Difficile de résister à la sono cannoise nous martelant toute la journée du jeudi 18 mai que "De rouille et d'os" était la future palme, que c'était un coup de poing en pleine face que les festivaliers avaient reçu, bref le chef d'oeuvre absolu de... la journée.
Voulant faire mon petit festival à moi, mais en région, j'ai vu le nouveau Jacques Audiard, cinéaste éminent et ayant un avantage sur beaucoup d'autres de ses confrères : il a le ticket, celui qui lui permet d'être systématiquement encensé dans toute la presse française sans exception.
Résultat : très bon film, oui, chef d'oeuvre, peut être mais pas pour moi.

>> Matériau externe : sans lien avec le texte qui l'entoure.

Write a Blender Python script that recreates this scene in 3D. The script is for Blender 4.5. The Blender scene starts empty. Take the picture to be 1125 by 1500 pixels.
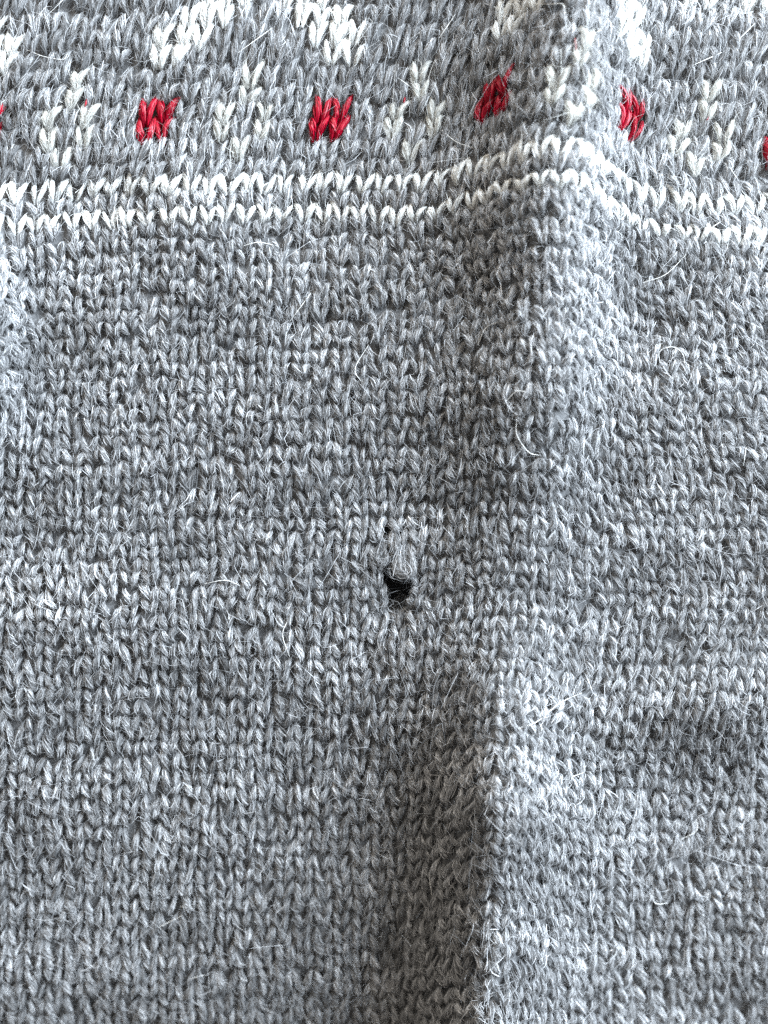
import bpy, math
import numpy as np

rng = np.random.default_rng(11)
C = bpy.context.scene.collection
S = 0.00012                       # metres per unit: all shapes are laid out in units of 0.12 mm
D = 1420.0                        # camera height above the knit, in units

# ------------------------------------------------------------------ camera, light, exposure
cam_d = bpy.data.cameras.new('camera')
cam = bpy.data.objects.new('camera', cam_d); C.objects.link(cam)
cam.location = (0, 0, D * S)
cam_d.sensor_fit = 'VERTICAL'
cam_d.sensor_height = 24.0
cam_d.lens = 24.0 * D / 1500.0
cam_d.clip_start = 0.002; cam_d.clip_end = 10
cam_d.dof.use_dof = True
cam_d.dof.focus_distance = (D - 2) * S
cam_d.dof.aperture_fstop = (cam_d.lens / 1000.0) / (36 * S)
sc = bpy.context.scene
sc.camera = cam

w = bpy.data.worlds.new('World'); sc.world = w; w.use_nodes = True
bg = w.node_tree.nodes['Background']
bg.inputs['Color'].default_value = (1.0, 0.95, 0.885, 1)
bg.inputs['Strength'].default_value = 0.25

def area(name, loc, size, power, color):
    d = bpy.data.lights.new(name, 'AREA'); d.shape = 'RECTANGLE'
    d.size, d.size_y = size; d.energy = power; d.color = color
    o = bpy.data.objects.new(name, d); C.objects.link(o); o.location = loc
    v = -np.array(loc); 
    from mathutils import Vector
    o.rotation_euler = Vector(v).to_track_quat('-Z', 'Y').to_euler()
    return o
el = math.radians(26)
area('window_light', (0.95 * math.cos(el), 0.56, 1.05 * math.sin(el)), (1.1, 0.8), 134, (0.76, 0.88, 1.0))
area('ceiling_bounce', (-0.30, 0.90, 0.65), (0.9, 0.8), 15.5, (1.0, 0.92, 0.81))

sc.view_settings.view_transform = 'Standard'
sc.view_settings.look = 'None'
sc.view_settings.exposure = 0.0
sc.view_settings.gamma = 1.0
sc.cycles.max_bounces = 6
sc.cycles.diffuse_bounces = 4
sc.cycles.use_denoising = False

# ------------------------------------------------------------------ shape of the cloth
# (x, y) run in units from the upper left of the piece of cloth, h is height above the table side
def crest_x(y):
    return np.interp(y, [-200, 0, 230, 450, 600, 750, 900, 1000, 1200, 1500, 1800],
                        [862, 850, 832, 818, 808, 782, 757, 745, 735, 716, 700])
def fold_strength(y):
    return np.interp(y, [-200, 0, 400, 620, 760, 860, 960, 1080, 1250, 1800],
                        [1.0, 1.0, 1.0, 0.75, 0.35, 0.2, 0.4, 0.8, 1.0, 1.0])

def value_noise(x, y, seed):
    r = np.random.default_rng(seed); g = r.standard_normal((64, 64))
    xi = np.floor(x).astype(int); yi = np.floor(y).astype(int)
    fx = x - xi; fy = y - yi
    fx = fx * fx * (3 - 2 * fx); fy = fy * fy * (3 - 2 * fy)
    a = g[yi % 64, xi % 64]; b = g[yi % 64, (xi + 1) % 64]
    c = g[(yi + 1) % 64, xi % 64]; d = g[(yi + 1) % 64, (xi + 1) % 64]
    return (a * (1 - fx) + b * fx) * (1 - fy) + (c * (1 - fx) + d * fx) * fy

def height(x, y):
    d = x - crest_x(y)
    H = np.interp(y, [-200, 0, 250, 500, 640, 760, 860, 950, 1050, 1200, 1500, 1800],
                     [108, 108, 112, 96, 54, 32, 40, 72, 104, 142, 176, 182])
    sl = np.interp(y, [0, 300, 600, 850, 1000, 1200, 1500], [108, 118, 128, 118, 92, 80, 80])
    sr = np.interp(y, [0, 300, 450, 650, 850, 1000, 1200, 1500], [58, 54, 60, 56, 78, 86, 102, 108])
    ad = np.sqrt(d * d + 49.0) - 7.0
    h = H * np.exp(-(ad / np.where(d < 0, sl, sr)) ** np.interp(y, [600, 1000], [1.9, 1.6]))
    h = h + 108 * np.exp(-((x + 34) / 50) ** 2) * np.exp(-((y - 485) / 135) ** 2)
    h = h + 22 * np.exp(-((x - 1070) / 110) ** 2 - ((y - 1015) / 55) ** 2)
    t = (y - (1062 - 0.10 * (x - 760)))
    h = h + 15 * np.exp(-(t / 58) ** 2) * np.clip((x - 730) / 160, 0, 1)
    h = h - 10 * np.exp(-((x - 585) / 34) ** 2 - ((y - 858) / 40) ** 2)
    h = h - 4 * np.exp(-((x - 571) / 5) ** 2) * np.clip((y - 670) / 30, 0, 1) * np.clip((800 - y) / 20, 0, 1)
    h = h + 6 * value_noise(x / 150 + 9, y / 150 + 9, 3) + 2.5 * value_noise(x / 60 + 9, y / 60 + 9, 4)
    h = h - 165 * np.clip((y - 560) / 940, 0, 2) ** 2 - 25 * np.clip((y - 1300) / 300, 0, 2) ** 2 - 24 * np.clip((x - 720) / 405, 0, 2) ** 2
    h = h - 20 * np.exp(-((x - 583) / 15) ** 2 - ((y - 890) / 20) ** 2)
    h = h - 25 * np.clip((150 - y) / 250, 0, 2) ** 2
    return h

# wale/course grid: u counts stitch columns, v counts rows upward
UW, RW = 28.0, 20.6
U0, U1, V0, V1 = -9.0, 50.0, -68.0, 21.0
STEP = 0.25
ug = np.arange(U0 - 2, U1 + 2 + 1e-6, STEP); vg = np.arange(V0 - 2, V1 + 2 + 1e-6, STEP)
yb = np.interp(vg + 0.25, [-80, 0, 2, 4, 9, 30], [327 + RW * 80, 327, 283, 234.5, 96.5, 96.5 - 27.6 * 21])
xs = np.arange(-500, 1800, 4.0)
GX = np.zeros((len(vg), len(ug))); GY = np.zeros_like(GX)
dyx = np.array([-60, 0, 150, 300, 580, 640, 690, 725, 755, 800, 840, 870, 900, 925, 961, 1012, 1125, 1300.])
dyv = np.array([20, 15, 9, 0, 0, -4, -19, -31, -44, -52, -50, -38, -12, 8, 22, 27, 33, 36.])
for k, y in enumerate(yb):
    lean = 0.21 * max(0.0, 283 - y)
    lean = min(lean, 90)
    st = fold_strength(y)
    zc = np.interp(y, [220, 300], [0.56, 0.66]); zr = np.interp(y, [220, 300], [0.99, 1.025])
    d = xs - (crest_x(y) - lean)
    c = np.interp(d, [-1e4, -165, -145, -70, -45, 5, 25, 95, 125, 1e4],
                     [1, 1, .86, .86, 1, 1, zc, zc, zr, zr])
    c = 1 + (c - 1) * st
    uu = np.concatenate([[0], np.cumsum(4.0 / (UW * 0.5 * (c[1:] + c[:-1])))])
    uu -= np.interp(24.0, xs, uu)
    x = np.interp(ug, uu, xs)
    A = np.interp(y, [-300, 327, 800, 1500], [1, 1, 0.4, 0.25])
    sh = crest_x(y) - crest_x(270) - lean
    GX[k] = x + lean
    GY[k] = y + A * np.interp(x - sh, dyx, dyv)
# the knit is pushed apart around the hole
dx = GX - 583; dy_ = GY - 842
push = np.exp(-(dx / 36) ** 2 - (dy_ / np.where(dy_ > 0, 24, 28)) ** 2)
GX = GX + 9.0 * np.tanh(dx / 9) * push
GX = GX + 9.0 * np.tanh((GX - 570) / 6) * np.exp(-((GX - 570) / 16) ** 2 - ((GY - 774) / 13) ** 2)
GX += 1.7 * value_noise(GX / 27 + 40, GY / 24 + 40, 17)
GY += 1.7 * value_noise(GX / 25 + 40, GY / 27 + 40, 18)
GX += 2.2 * value_noise(GX / 70 + 20, GY / 55 + 20, 7)
GY += 2.2 * value_noise(GX / 75 + 20, GY / 60 + 20, 8)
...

Il est indéniable que Jacques Audiard est un grand réalisateur, avec des thématiques fortes, viriles et un sens inné du plan alambiqué mais jamais gratuit. Ici, c'est en virtuose de la caméra qu'il se pose et qu'il réussit à nous embarquer dans son histoire. Fouillant l'intime, traquant le moindre frémissement de ses acteurs, il donne à son film une densité incroyable, arrivant à rendre Marion Cotillard absolument juste et émouvante.
Et il en faut du talent pour arriver à captiver le spectateur avec cette rencontre assez improbable entre un gars déclassé, bloc de chair et de muscles, atrophié du cerveau et amputé des sentiments et une fille battante et rude, confrontée au handicap suite à un accident de travail. La caméra va les suivre, sans concession ni pudeur. Elle va surtout s'attacher à Ali, déclassé, vivant de sa force dans des boulots de videurs ou de gardiennage, puis en boxeur pour combats clandestins. Jacques Audiard tient là sa note sociale, filmant sans concession une Côte d'Azur loin des clichés touristiques, montrant qu'à l'arrière des plages privées et des hôtels de luxe, survit un prolétariat rendu invisible par les parasols et les paillettes.
Ali, c'est Matthias Schoenaerts, déjà apprécié dans Bullhead, qui confirme ici sa stature d'acteur emplissant l'écran de ses muscles. Il lui reste cependant à prouver qu'il n'est pas qu'un tas de chair quasi muet dans lequel ses deux derniers films semblent le cantonner.
Seconds rôles parfaits, musique au top, effets spéciaux bluffants ( les moignons de Marion Cotillard ), tout concourt à ce que ce film soit parfait, ce qu'il est presque.